Required work: Copy out each line below exactly as it appears.

↓

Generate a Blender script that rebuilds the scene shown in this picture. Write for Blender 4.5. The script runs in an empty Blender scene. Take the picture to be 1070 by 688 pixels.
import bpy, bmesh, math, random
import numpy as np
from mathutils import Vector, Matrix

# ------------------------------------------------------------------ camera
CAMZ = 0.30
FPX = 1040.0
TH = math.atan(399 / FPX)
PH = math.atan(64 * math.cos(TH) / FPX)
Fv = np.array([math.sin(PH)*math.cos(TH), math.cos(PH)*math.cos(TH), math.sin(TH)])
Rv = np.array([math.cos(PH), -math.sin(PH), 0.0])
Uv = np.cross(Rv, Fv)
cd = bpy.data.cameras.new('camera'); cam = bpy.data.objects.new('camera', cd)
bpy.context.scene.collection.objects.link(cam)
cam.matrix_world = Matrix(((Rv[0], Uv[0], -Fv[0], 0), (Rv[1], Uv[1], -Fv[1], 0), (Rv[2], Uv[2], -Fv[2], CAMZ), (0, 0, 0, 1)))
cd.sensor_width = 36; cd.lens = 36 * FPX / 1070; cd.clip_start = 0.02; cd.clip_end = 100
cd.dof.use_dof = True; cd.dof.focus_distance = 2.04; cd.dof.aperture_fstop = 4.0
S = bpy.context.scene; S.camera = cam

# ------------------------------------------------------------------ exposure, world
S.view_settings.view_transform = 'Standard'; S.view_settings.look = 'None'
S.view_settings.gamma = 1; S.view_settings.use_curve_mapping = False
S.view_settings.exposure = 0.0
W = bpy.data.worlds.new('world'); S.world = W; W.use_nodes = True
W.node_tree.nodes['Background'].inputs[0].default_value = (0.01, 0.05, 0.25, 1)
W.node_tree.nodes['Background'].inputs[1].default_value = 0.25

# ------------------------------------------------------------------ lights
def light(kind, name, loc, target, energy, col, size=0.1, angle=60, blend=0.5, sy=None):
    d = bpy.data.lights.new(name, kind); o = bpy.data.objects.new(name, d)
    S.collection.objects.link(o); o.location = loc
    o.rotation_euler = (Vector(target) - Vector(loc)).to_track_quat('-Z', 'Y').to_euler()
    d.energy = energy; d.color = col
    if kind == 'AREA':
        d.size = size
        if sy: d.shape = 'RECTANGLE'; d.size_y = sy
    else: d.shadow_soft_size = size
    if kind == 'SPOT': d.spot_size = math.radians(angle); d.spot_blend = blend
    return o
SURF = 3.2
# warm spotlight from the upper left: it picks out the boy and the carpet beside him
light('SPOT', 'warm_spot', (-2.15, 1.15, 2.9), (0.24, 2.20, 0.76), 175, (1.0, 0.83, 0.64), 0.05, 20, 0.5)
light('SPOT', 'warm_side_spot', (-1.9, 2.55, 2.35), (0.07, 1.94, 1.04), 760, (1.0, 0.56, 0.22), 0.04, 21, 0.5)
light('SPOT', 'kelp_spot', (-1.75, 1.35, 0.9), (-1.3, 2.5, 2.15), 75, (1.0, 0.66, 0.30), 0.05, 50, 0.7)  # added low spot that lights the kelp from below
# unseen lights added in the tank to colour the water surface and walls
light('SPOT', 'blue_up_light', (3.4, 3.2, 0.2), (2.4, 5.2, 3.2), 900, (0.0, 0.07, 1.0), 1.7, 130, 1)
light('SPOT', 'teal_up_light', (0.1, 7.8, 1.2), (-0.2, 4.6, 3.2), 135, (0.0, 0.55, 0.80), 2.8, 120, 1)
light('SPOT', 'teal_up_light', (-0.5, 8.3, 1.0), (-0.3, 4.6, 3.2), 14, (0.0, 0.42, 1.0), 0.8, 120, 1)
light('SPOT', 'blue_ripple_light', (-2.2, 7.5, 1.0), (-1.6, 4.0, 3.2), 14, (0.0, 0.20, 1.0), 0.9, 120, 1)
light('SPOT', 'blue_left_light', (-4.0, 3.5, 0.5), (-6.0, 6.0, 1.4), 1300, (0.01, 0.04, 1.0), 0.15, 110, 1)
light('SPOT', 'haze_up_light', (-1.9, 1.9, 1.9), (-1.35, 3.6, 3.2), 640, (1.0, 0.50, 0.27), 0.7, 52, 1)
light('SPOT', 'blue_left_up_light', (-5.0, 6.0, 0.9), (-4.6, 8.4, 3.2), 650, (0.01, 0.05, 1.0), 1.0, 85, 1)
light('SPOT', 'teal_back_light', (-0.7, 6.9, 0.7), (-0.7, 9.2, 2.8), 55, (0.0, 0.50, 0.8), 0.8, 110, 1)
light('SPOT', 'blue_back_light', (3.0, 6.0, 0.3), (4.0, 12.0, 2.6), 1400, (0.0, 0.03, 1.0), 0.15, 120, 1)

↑

Worked answer:
Generate a Blender script that rebuilds the scene shown in this picture. Write for Blender 4.5. The script runs in an empty Blender scene. Take the picture to be 1070 by 688 pixels.
import bpy, bmesh, math, random
import numpy as np
from mathutils import Vector, Matrix

# ------------------------------------------------------------------ camera
CAMZ = 0.30
FPX = 1040.0
TH = math.atan(399 / FPX)
PH = math.atan(64 * math.cos(TH) / FPX)
Fv = np.array([math.sin(PH)*math.cos(TH), math.cos(PH)*math.cos(TH), math.sin(TH)])
Rv = np.array([math.cos(PH), -math.sin(PH), 0.0])
Uv = np.cross(Rv, Fv)
cd = bpy.data.cameras.new('camera'); cam = bpy.data.objects.new('camera', cd)
bpy.context.scene.collection.objects.link(cam)
cam.matrix_world = Matrix(((Rv[0], Uv[0], -Fv[0], 0), (Rv[1], Uv[1], -Fv[1], 0), (Rv[2], Uv[2], -Fv[2], CAMZ), (0, 0, 0, 1)))
cd.sensor_width = 36; cd.lens = 36 * FPX / 1070; cd.clip_start = 0.02; cd.clip_end = 100
cd.dof.use_dof = True; cd.dof.focus_distance = 2.04; cd.dof.aperture_fstop = 4.0
S = bpy.context.scene; S.camera = cam

# ------------------------------------------------------------------ exposure, world
S.view_settings.view_transform = 'Standard'; S.view_settings.look = 'None'
S.view_settings.gamma = 1; S.view_settings.use_curve_mapping = False
S.view_settings.exposure = 0.0
W = bpy.data.worlds.new('world'); S.world = W; W.use_nodes = True
W.node_tree.nodes['Background'].inputs[0].default_value = (0.01, 0.05, 0.25, 1)
W.node_tree.nodes['Background'].inputs[1].default_value = 0.25

# ------------------------------------------------------------------ lights
def light(kind, name, loc, target, energy, col, size=0.1, angle=60, blend=0.5, sy=None):
    d = bpy.data.lights.new(name, kind); o = bpy.data.objects.new(name, d)
    S.collection.objects.link(o); o.location = loc
    o.rotation_euler = (Vector(target) - Vector(loc)).to_track_quat('-Z', 'Y').to_euler()
    d.energy = energy; d.color = col
    if kind == 'AREA':
        d.size = size
        if sy: d.shape = 'RECTANGLE'; d.size_y = sy
    else: d.shadow_soft_size = size
    if kind == 'SPOT': d.spot_size = math.radians(angle); d.spot_blend = blend
    return o
SURF = 3.2
# warm spotlight from the upper left: it picks out the boy and the carpet beside him
light('SPOT', 'warm_spot', (-2.15, 1.15, 2.9), (0.24, 2.20, 0.76), 175, (1.0, 0.83, 0.64), 0.05, 20, 0.5)
light('SPOT', 'warm_side_spot', (-1.9, 2.55, 2.35), (0.07, 1.94, 1.04), 760, (1.0, 0.56, 0.22), 0.04, 21, 0.5)
light('SPOT', 'kelp_spot', (-1.75, 1.35, 0.9), (-1.3, 2.5, 2.15), 75, (1.0, 0.66, 0.30), 0.05, 50, 0.7)  # added low spot that lights the kelp from below
# unseen lights added in the tank to colour the water surface and walls
light('SPOT', 'blue_up_light', (3.4, 3.2, 0.2), (2.4, 5.2, 3.2), 900, (0.0, 0.07, 1.0), 1.7, 130, 1)
light('SPOT', 'teal_up_light', (0.1, 7.8, 1.2), (-0.2, 4.6, 3.2), 135, (0.0, 0.55, 0.80), 2.8, 120, 1)
light('SPOT', 'teal_up_light', (-0.5, 8.3, 1.0), (-0.3, 4.6, 3.2), 14, (0.0, 0.42, 1.0), 0.8, 120, 1)
light('SPOT', 'blue_ripple_light', (-2.2, 7.5, 1.0), (-1.6, 4.0, 3.2), 14, (0.0, 0.20, 1.0), 0.9, 120, 1)
light('SPOT', 'blue_left_light', (-4.0, 3.5, 0.5), (-6.0, 6.0, 1.4), 1300, (0.01, 0.04, 1.0), 0.15, 110, 1)
light('SPOT', 'haze_up_light', (-1.9, 1.9, 1.9), (-1.35, 3.6, 3.2), 640, (1.0, 0.50, 0.27), 0.7, 52, 1)
light('SPOT', 'blue_left_up_light', (-5.0, 6.0, 0.9), (-4.6, 8.4, 3.2), 650, (0.01, 0.05, 1.0), 1.0, 85, 1)
light('SPOT', 'teal_back_light', (-0.7, 6.9, 0.7), (-0.7, 9.2, 2.8), 55, (0.0, 0.50, 0.8), 0.8, 110, 1)
light('SPOT', 'blue_back_light', (3.0, 6.0, 0.3), (4.0, 12.0, 2.6), 1400, (0.0, 0.03, 1.0), 0.15, 120, 1)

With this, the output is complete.